Correct Answer: 18 kΩ

Explanation:


Introduction / Context:
Series RL circuits appear in filters, chokes, and transient-limiting networks. The combined opposition to current is not a simple sum because the resistor (R) and the inductor's reactance (X_L) act at right angles in the impedance plane. This question checks your ability to compute the impedance magnitude |Z| from given R and X_L values and to pick the correct approximate answer from options.


Given Data / Assumptions:

  • Resistor R = 15 kΩ.
  • Inductive reactance X_L = 10 kΩ (at the operating frequency).
  • Series combination; standard phasor relationships apply.
  • We need the magnitude |Z|, not the angle.


Concept / Approach:
For a series RL circuit, impedance is Z = R + jX_L. The magnitude is |Z| = sqrt(R^2 + X_L^2). Because R and X_L are perpendicular components (real and imaginary), the Pythagorean relationship applies. Units must be consistent (kΩ with kΩ).


Step-by-Step Solution:

1) Write |Z| = sqrt(R^2 + X_L^2). 2) Substitute R = 15 kΩ and X_L = 10 kΩ. 3) Compute inside the radical: 15^2 + 10^2 = 225 + 100 = 325 (kΩ)^2. 4) Take the square root: sqrt(325) ≈ 18.027 → approximately 18 kΩ.

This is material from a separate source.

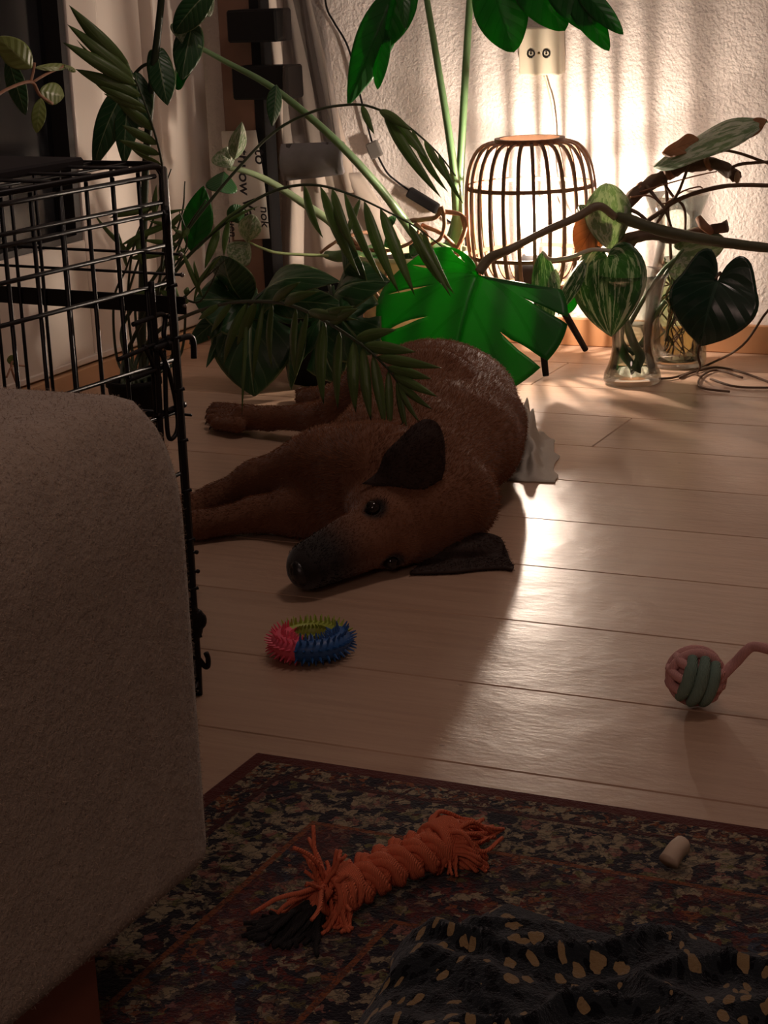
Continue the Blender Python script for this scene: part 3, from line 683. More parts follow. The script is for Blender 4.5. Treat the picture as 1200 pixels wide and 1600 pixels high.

Verification / Alternative check:
A quick bound check helps: if R = 15 and X_L = 10, |Z| must be larger than the larger component (15 kΩ) but smaller than their sum (25 kΩ). The value 18 kΩ lies within this reasonable range, confirming the calculation.


Why Other Options Are Wrong:

  • 5 kΩ / 6 kΩ: too small; magnitude cannot be less than the largest individual component in series.
  • 25 kΩ: that is the arithmetic sum, not the vector magnitude.
  • 20 kΩ: plausible-sounding estimate but higher than the correct Pythagorean result.


Common Pitfalls:
Adding R and X_L arithmetically; forgetting that reactance is orthogonal to resistance; mixing Ω with kΩ; rounding prematurely before comparing with options.